Mudanças na relação entre Legislativo e Executivo
Para o professor de ciência política do IDP, Vinicius Alves, a crescente dependência dos presidentes de coalizões informais para aprovar leis ou matérias de interesse reflete uma mudança na correlação de forças entre o Executivo e o Legislativo nos últimos anos. Alves destaca que essa transformação foi impulsionada pelo aumento no número de partidos, intensificando a fragmentação partidária e dificultando a formação de coalizões estáveis.
“O fato de o presidente recorrer sistematicamente a apoios fora da base governista para aprovar projetos é um reflexo das características do sistema político brasileiro, marcado por alta fragmentação e multipartidarismo. Esse cenário exige negociações mais complexas, ampliando o peso das coalizões informais”, observa.
O professor de ciência política da USP, Sergio Simoni Junior, concorda e acrescenta que alterações em mecanismos institucionais contribuíram para enfraquecer a autonomia do Executivo. Entre as mudanças estão o novo trâmite das medidas provisórias, a revisão dos vetos presidenciais e as emendas parlamentares, que passaram a ser, em parte, impositivas — ou seja, de pagamento obrigatório.
“Embora existam temas que a oposição apoie por concordância, em muitos casos, o governo controla o timing de liberação das emendas para garantir apoio às suas pautas, o que frequentemente ocorre às vésperas de votações importantes”, explica Simoni.
Como mostrou o Estadão, o governo desembolsou, por exemplo, R$ 7,1 bilhões em emendas em apenas dois dias para tentar destravar o pacote de corte de gastos no Congresso Nacional.
Partidos mais fiéis ao governo
Quando considerado o índice de governismo — que mede o grau de alinhamento dos parlamentares com a orientação do governo em votações na Câmara —, os partidos que mais apoiaram o Planalto em 2023 e 2024 foram aqueles que integram a base de Lula.
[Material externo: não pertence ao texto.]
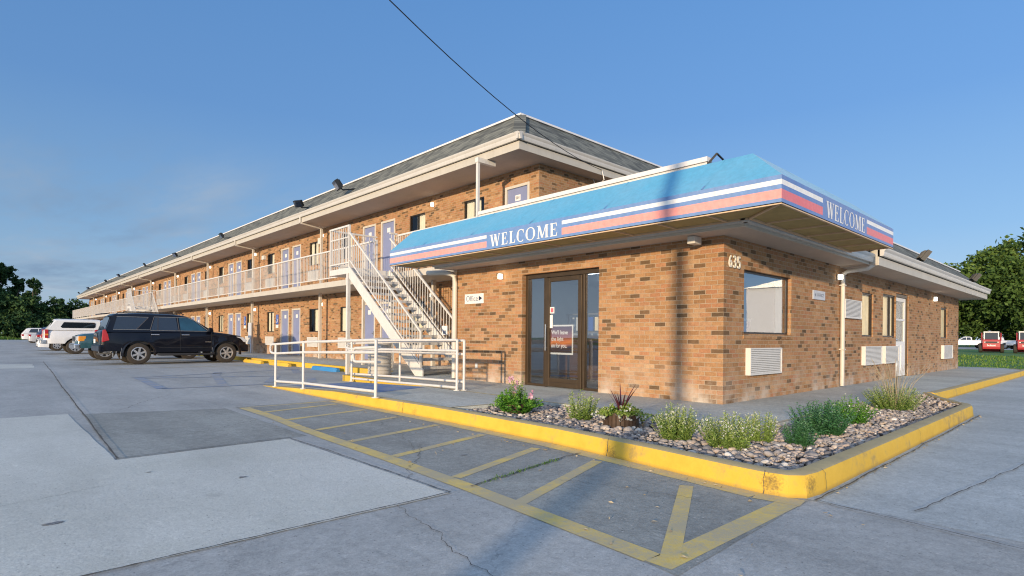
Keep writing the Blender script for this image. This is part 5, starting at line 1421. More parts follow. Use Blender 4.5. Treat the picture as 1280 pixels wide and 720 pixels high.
pipe_rail('ramp_railing', [up1 + loop(up1[-1], lo1[-1], (0.0, 0.30, 0))[1:-1] + lo1[::-1], [p3_(A1, 0.20), p3_(A2, 0.12)]],
          [(p3_(A1, K), p3_(A1, 1.04)), (p3_(A2, 0.05), p3_(A2, 0.99))], 'inner white pipe railing along the blue ramp, in front of the trash can')
B1, B2, B3 = (-1.61, 4.0), (-1.55, 6.2), (-1.50, 8.3)
up1 = [p3_(B1, 1.03), p3_(B2, 0.98), p3_(B3, 0.92)]; lo1 = [p3_(B1, 0.79), p3_(B2, 0.77), p3_(B3, 0.74)]
pipe_rail('ramp_railing', [up1 + loop(up1[-1], lo1[-1], (0, 0.26, 0))[1:-1] + lo1[::-1], [p3_(B1, 0.30), p3_(B2, 0.26), p3_(B3, 0.21)]],
          [(p3_(B1, K), p3_(B1, 1.03)), (p3_(B2, K), p3_(B2, 0.98))], 'second inner pipe railing of the ramp, closest to the stairs')

# ------------------------------------------------------------------ trash can
tc_ = thing('trash_can', (-0.72, 8.45, K), 'beige ribbed trash can standing between the ramp railing and the stairs', 'trash can')
mb = MB(); prof = []
n = 9
for k in range(n):
    z = 0.03 + k * 0.085; prof += [(0.27, z), (0.285, z + 0.012), (0.285, z + 0.058), (0.27, z + 0.070)]
mb.lathe([(0.0, 0.0), (0.26, 0.0), (0.265, 0.02)] + prof + [(0.27, 0.80)], M['trash'], 28); part(mb, 'body', tc_, smooth=40, local=True)
mb = MB(); mb.lathe([(0.30, 0.795), (0.305, 0.83), (0.29, 0.87), (0.20, 0.90), (0.0, 0.91)], M['trash'], 28); part(mb, 'lid', tc_, smooth=40, local=True)

# ------------------------------------------------------------------ wheel stops
def stop_mesh(mat, L=1.75):
    mb = MB(); pr = [(-0.085, 0.0), (-0.075, 0.07), (-0.045, 0.12), (0.045, 0.12), (0.075, 0.07), (0.085, 0.0)]
    rings = []
    for y, s in ((-L / 2, 0.75), (-L / 2 + 0.06, 1.0), (0, 1.0), (L / 2 - 0.06, 1.0), (L / 2, 0.75)):
        rings.append([(x * s, y, z * s) for x, z in pr])
    mb.rings(rings, mat); return mb.mesh('wheel_stop', smooth=40, recalc=True)
SY, SB = stop_mesh(M['stop_yellow']), stop_mesh(M['stop_blue'])
lab = ['blue painted concrete wheel stop left of the stairs', 'yellow concrete wheel stop next to the blue wheel stop', 'yellow concrete wheel stop beside the front bumper of the dark SUV']
for i, (me, x, y) in enumerate(((SB, 0.0, 13.0), (SY, -0.02, 16.6), (SY, -0.06, 19.2))):
    o = link('wheel_stop', me, None, (x, y, 0.002), radians((0, 0, 2)[i])); tag(o, lab[i], 'wheel stop', 'concrete wheel stops by the walkway')

# ------------------------------------------------------------------ plants
def leaf(mb, p, d, L, W, m, sh, up=None):
    d = Vector(d).normalized(); p = Vector(p)
    s = d.cross(Vector((0, 0, 1)))
    if s.length < 0.05: s = Vector((1, 0, 0))
    s.normalize()
    s = (Matrix.Rotation(random.uniform(-0.9, 0.9), 3, d) @ s)
    nrm = s.cross(d)
    mid = p + d * L * 0.5 + nrm * L * 0.07
    mb.quad([p, mid - s * W / 2, p + d * L - nrm * L * 0.06, mid + s * W / 2], m, None, sh)
def stem_plant(x, y, z, r, height, spread, n, m, leaf_l, leaf_w, dens, tipm=None, tipn=0, droop=0.0, base_r=None):
    mb = MB(); base_r = base_r or spread * 0.45
    for k in range(n):
        a = r.uniform(0, 2 * pi); q = sqrt(r.random()); h = height * (1 - 0.35 * q * q) * r.uniform(0.72, 1.05)
        b = Vector((x + base_r * q * cos(a), y + base_r * q * sin(a), z)); tip = Vector((x + spread * q * cos(a) * 1.0, y + spread * q * sin(a), z + h))
        pts = []
        for i in range(6):
            t = i / 5; p = b.lerp(tip, t); p.z = z + h * (t - droop * t * t * q); p.x += r.uniform(-.008, .008); p.y += r.uniform(-.008, .008); pts.append(p)
        mb.tube(pts, 0.0035, m, 4, 0.0015, cap=False, shade=0.1)
        nl = int(dens * h / 0.1)
        for i in range(nl):
            t = 0.10 + 0.90 * (i + r.random()) / nl; f = t * 5; j = min(4, int(f)); p = pts[j].lerp(pts[j + 1], f - j)
            an = i * 2.4 + r.uniform(-.5, .5); el = r.uniform(0.15, 0.95)
            d = Vector((cos(an) * cos(el), sin(an) * cos(el), sin(el)))
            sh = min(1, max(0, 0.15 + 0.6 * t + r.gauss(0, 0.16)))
            k_ = (1.15 - 0.5 * t)
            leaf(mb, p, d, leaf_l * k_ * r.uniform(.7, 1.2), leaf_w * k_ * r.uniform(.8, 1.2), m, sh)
        if tipm:
            for i in range(tipn):
                p = pts[-1] - Vector((0, 0, r.uniform(0, h * 0.28))); d = Vector((r.gauss(0, 1), r.gauss(0, 1), r.uniform(0.2, 1.4)))
                leaf(mb, p, d, leaf_l * 0.55, leaf_w * 0.9, tipm, r.random())
    return mb
Zb = 0.095
PL = 'low shrubs in the pebble bed'
def shrub(x, y, seed, h, sp, n, m, ll, lw, dens, label, tipm=None, tipn=0, cat='shrub', name='shrub', droop=0.0):
    r = random.Random(seed)
    mb = stem_plant(x, y, Zb - 0.02, r, h, sp, n, m, ll, lw, dens, tipm, tipn, droop)
    root = thing(name, (x, y, Zb), label, cat, PL)
    return root, part(mb, 'foliage', root, shade=True)
shrub(-2.52, 0.55, 2, 0.40, 0.23, 44, M['leaf_grey'], 0.05, 0.020, 7, 'small upright sage shrub left of the wooden planter', M['petal_white'], 0)
shrub(-2.90, -0.98, 3, 0.40, 0.25, 72, M['leaf_grey'], 0.040, 0.016, 10, 'pale flecked upright shrub just right of the wooden planter', M['petal_white'], 2)
shrub(-2.90, -1.52, 4, 0.38, 0.29, 84, M['leaf_grey'], 0.040, 0.016, 10, 'widest pale flowered shrub in front of the brick corner', M['petal_white'], 3)
shrub(-2.34, -1.58, 5, 0.36, 0.17, 38, M['leaf_grey'], 0.036, 0.014, 10, 'slim pale flowered shrub left of a dark green shrub', M['petal_white'], 3)
shrub(-2.22, -1.88, 6, 0.28, 0.18, 46, M['leaf_dark'], 0.040, 0.016, 10, 'low dark blue green shrub nearest the kerb corner')
shrub(-1.42, -1.80, 7, 0.42, 0.33, 84, M['leaf_dark'], 0.048, 0.020, 9, 'large dark blue green leafy shrub below the first wall unit')
shrub(-0.25, -1.72, 8, 0.36, 0.32, 70, M['leaf_bright'], 0.048, 0.020, 8, 'bright green shrub between the dark shrub and the grassy clump', M['petal_white'], 1)
r_, f_ = shrub(1.75, -1.72, 9, 0.42, 0.42, 120, M['leaf_grey'], 0.045, 0.012, 8, 'wide wispy grassy clump at the far end of the bed')
mb = MB(); r = random.Random(10)
for k in range(46):
    a = r.uniform(0, 2 * pi); q = r.uniform(0.05, 0.3); p0 = (1.72 + .25 * q * cos(a), -1.72 + .25 * q * sin(a), Zb)
    mb.tube([p0, (1.72 + q * cos(a) * .8, -1.72 + q * sin(a) * .8, Zb + .4), (1.65 + q * cos(a) * 1.5, -1.72 + q * sin(a) * 1.5, Zb + r.uniform(.55, .75))], 0.0028, M['straw'], 4, 0.0016, cap=False, shade=r.random())
part(mb, 'dry_stalk', r_, shade=True)
# flowering mound
x, y = -2.78, 1.42
pet = thing('flowering_plant', (x, y, Zb), 'bushy green plant with pink flowers at the left end of the bed', 'flower', PL)
r = random.Random(14)
mb = stem_plant(x, y, Zb, r, 0.42, 0.40, 90, M['leaf_bright'], 0.062, 0.032, 7, droop=0.55, base_r=0.13); part(mb, 'foliage', pet, shade=True)
mb = stem_plant(x + 0.02, y, Zb + 0.12, r, 0.40, 0.16, 12, M['leaf_lime'], 0.045, 0.025, 6); part(mb, 'flower_stem', pet, shade=True)
for (dx, dy, dz, s) in ((-0.03, 0.09, 0.45, .05), (0.02, 0.0, 0.41, .042), (0.0, 0.01, 0.35, .04), (-0.05, -0.02, 0.27, .045), (0.03, -0.24, 0.26, .055), (0.10, -0.20, 0.30, .035), (-0.02, 0.05, 0.47, .04)):
    mb = MB(); c = Vector((x + dx, y + dy, Zb + dz))
    for i in range(7):
        a = i * 2 * pi / 7 + r.uniform(-.2, .2); d = Vector((-0.5 + 0.35 * r.random(), cos(a), sin(a))); leaf(mb, c, d, s, s * .8, M['petal_pink'], r.random())
    part(mb, 'blossom', pet, shade=True)
mb = MB(); mb.lathe([(0.0, 0.0), (0.12, 0.0), (0.15, 0.16), (0.13, 0.17), (0, 0.15)], M['planter'], 18, 'z', (x, y, Zb - .02)); part(mb, 'pot', pet, smooth=40)
# stones at its foot
for i, (dx, dy, s) in enumerate(((-0.30, 0.06, .05), (-0.32, -0.06, .055), (-0.28, -0.18, .045))):
    mb = MB(); pebbles(mb, [(x + dx, y + dy, Zb + 0.03, s)], random.Random(40 + i)); mb.s = [0.8] * len(mb.s)
    o = part(mb, 'stone', smooth=180, shade=True); tag(o, ('round tan stone, left of three at the foot of the flowers', 'round tan stone, middle of three at the foot of the flowers', 'round tan stone, right of three at the foot of the flowers')[i], 'stone', 'tan stones at the foot of the flowering plant')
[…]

Entre eles, destacam-se o PT, PCdoB e PV, com aproximadamente 97% de fidelidade. Na sequência, aparecem o PSB, partido do vice-presidente Geraldo Alckmin, com 94%; o PDT, com 91%; a Rede, com 89%; o Avante e o Solidariedade, com 87% e 85%, respectivamente; e o PSOL, com 80%.
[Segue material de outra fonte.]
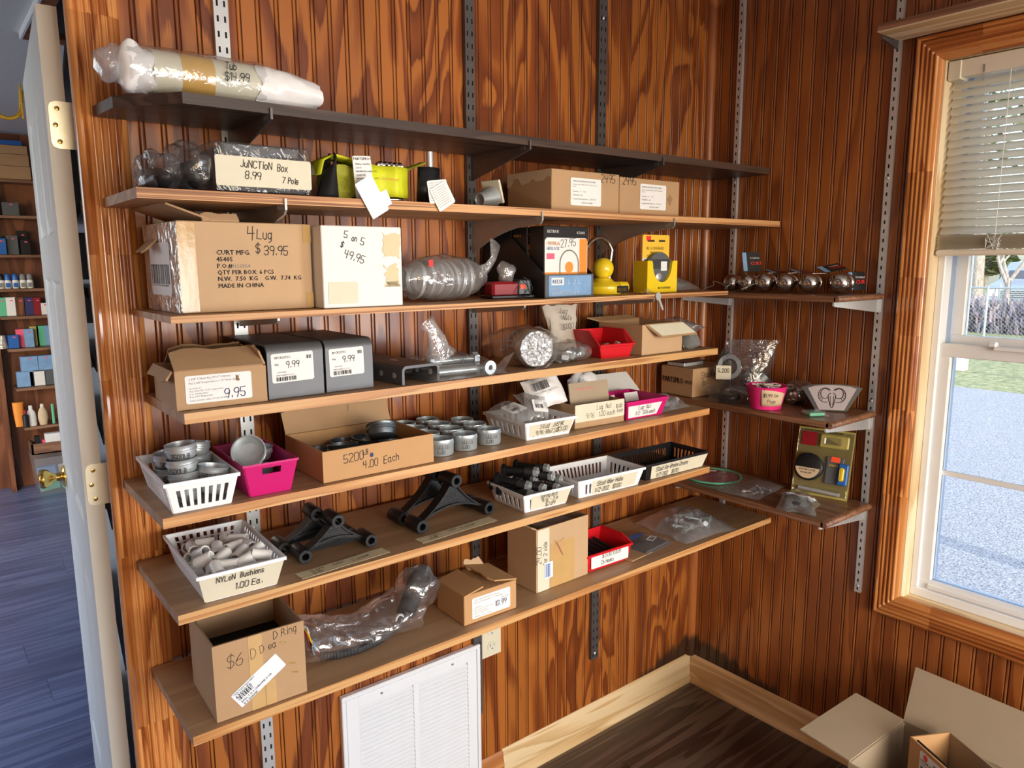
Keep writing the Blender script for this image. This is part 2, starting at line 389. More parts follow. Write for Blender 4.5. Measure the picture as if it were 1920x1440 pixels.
wood('old_stained_x', [(.33,.11,.03), (.45,.18,.05), (.55,.25,.08)], 'x', 12, .8, 6, rough=.4, rnd=2)
wood('shelf_pine', [(.33,.19,.095), (.38,.225,.115), (.42,.255,.135)], 'x', 9, .55, 6, rough=.5, rnd=4, vary=.1, knots=2.2, bump=.1)
wood('shelf_pine_edge', [(.40,.17,.05), (.53,.255,.085), (.60,.345,.14)], 'x', 26, .8, 6, rough=.45, rnd=4, vary=.08, bump=.1)
wood('shelf_plywood', [(.30,.14,.055), (.42,.21,.085), (.50,.27,.12)], 'x', 8, .6, 7, rough=.5, rnd=4, vary=.1)
wood('plywood_edge', [(.20,.075,.028), (.42,.19,.07), (.58,.32,.14)], 'x', 90, .9, 3.5, rough=.55, rnd=4, vary=.1)
wood('shelf_dark', [(.030,.017,.012), (.045,.025,.018), (.065,.037,.026)], 'x', 10, .7, 6, rough=.42, rnd=4, vary=.12)
wood('laminate', [(.13,.055,.026), (.20,.09,.045), (.27,.13,.068)], 'y', 40, 1.2, 4, rough=.33, coat=.2, rnd=4, vary=.1)
wood('floor_plank', [(.040,.024,.018), (.068,.042,.031), (.12,.080,.060)], 'x', 16, 1.1, 4, rough=.34, rnd=11, vary=.3, fibre=.5)
wood('far_floor_plank_skylit', [(.10,.125,.24), (.13,.165,.29), (.175,.215,.36)], 'x', 16, 1.1, 4, rough=.30, rnd=11, vary=.2, fibre=.5)  # blue of the reflected sky light is put into the base colour
wood('far_wall_wood', [(.10,.030,.012), (.16,.052,.02), (.22,.08,.035)], 'z', 6, .8, 6, rough=.4, rnd=0)
wood('far_shelf_wood', [(.16,.075,.040), (.22,.11,.06), (.27,.14,.08)], 'x', 9, .8, 5, rough=.45, rnd=3)
wood('grey_bark', [(.25,.21,.18), (.36,.31,.27), (.48,.43,.38)], 'z', 20, 3, 4, rough=.9, rnd=1)
plain('steel_bracket', (.40,.39,.38), .42, .6, .12)
plain('dark_steel', (.13,.12,.12), .42, .6, .15)
plain('zinc', (.62,.64,.66), .34, .6, .12, 30)
plain('zinc_blue', (.58,.66,.70), .32, .6, .10, 60)
plain('galvanized', (.52,.56,.58), .38, .6, .22, 60)
plain('galvanized_dark', (.17,.20,.22), .36, .85, .22, 60)
plain('slot_dark', (.012,.012,.012), .8)
plain('chrome', (.62,.58,.55), .12, 1, .05)
plain('brass', (.75,.52,.15), .18, 1, .08)
plain('hinge_metal', (.80,.78,.66), .34, .7, .10, 50)
plain('yellow_metal', (.75,.45,.04), .25, .4)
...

Ainda na base do governo estão o PSD, liderado por Gilberto Kassab, que comanda três pastas (Agricultura e Pecuária; Minas e Energia; e Pesca e Aquicultura) e apresentou 81% de adesão ao Planalto nas votações. O MDB, responsável pelos ministérios das Cidades, Planejamento e Orçamento e Transportes, registrou 80% de fidelidade ao governo. O União Brasil, que também ocupa três ministérios (Turismo, Comunicações, além de indicar o ministro para Integração e Desenvolvimento Regional), demonstrou 67% de alinhamento.
Apesar dos comandos das pastas, o União Brasil tem entregado menos votos ao Planalto na Câmara do que outras siglas com ministérios no governo. Os dados reforçam que o partido não consolidou uma aliança plena com o governo, em parte devido à presença de parlamentares contrários ao PT, como Kim Kataguiri e Rosângela Moro, que apresentaram índices de governismo de apenas 26% e 32%, respectivamente. Desde o início do mandato de Lula, a maioria dos integrantes da legenda votou, por exemplo, pela derrubada dos decretos do marco temporal, do marco do saneamento e do veto presidencial que mantinha as saídas temporárias de presos, conhecidas como “saidinhas”.
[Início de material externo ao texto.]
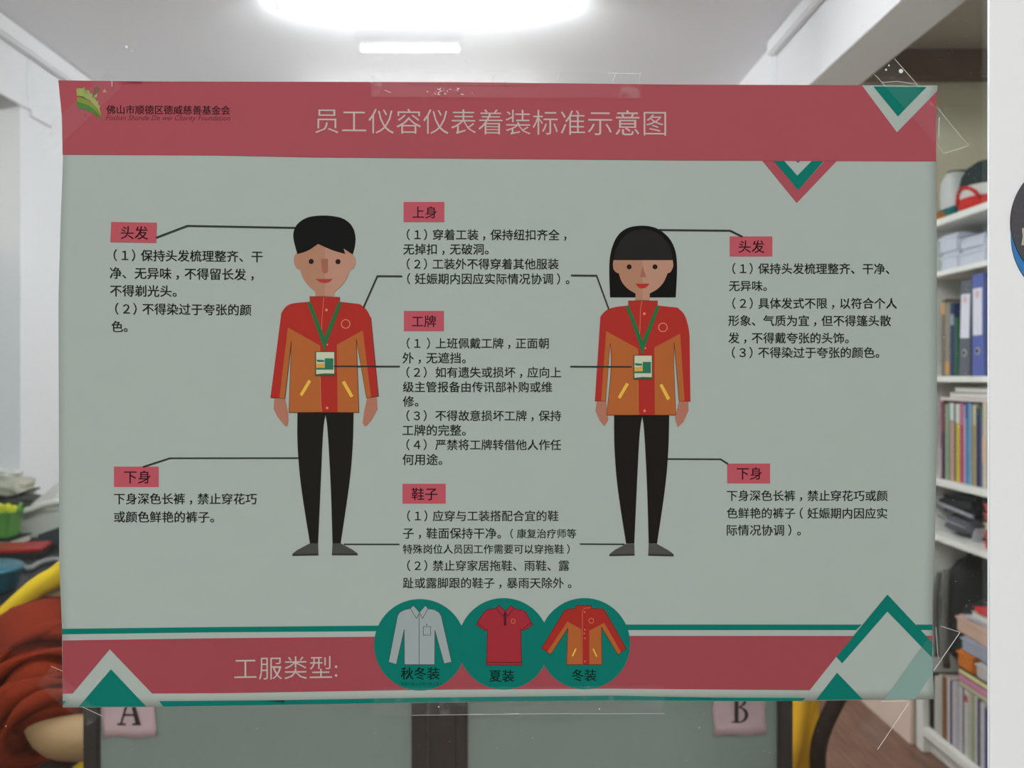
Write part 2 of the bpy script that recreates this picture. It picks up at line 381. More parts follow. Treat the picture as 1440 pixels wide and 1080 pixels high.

O caso do União Brasil exemplifica a nova dinâmica de negociação entre Executivo e Legislativo, na qual a distribuição de cargos em ministérios já não é suficiente para compor interesses e garantir vitórias no Congresso, nem mesmo entre partidos que integram a base governista. “A forma mais caricata do funcionamento do presidencialismo de coalizão era: o presidente distribuía ministérios, e os parlamentares, em sua maioria, automaticamente apoiavam as propostas do governo”, explica o professor Sergio Simoni Junior, ressaltando que, apesar da reforma ministerial prevista por Lula para 2025 — destinada a ampliar a base aliada e assegurar respaldo às pautas governistas — esse modelo, por si só, não é suficiente para garantir apoio consistente na Câmara e Senado.
Simoni destaca que a coalizão informal, formada com apoio da oposição, tem ganhado cada vez mais relevância à medida que a base governista se reduz, exigindo mudanças na dinâmica tradicional do presidencialismo de coalizão. “As bases de negociação mudaram, os partidos que compõem a base não é garantia de disciplina total em votações; são fatores que trazem mais desafios tanto para Lula quanto para os próximos presidentes”, completa.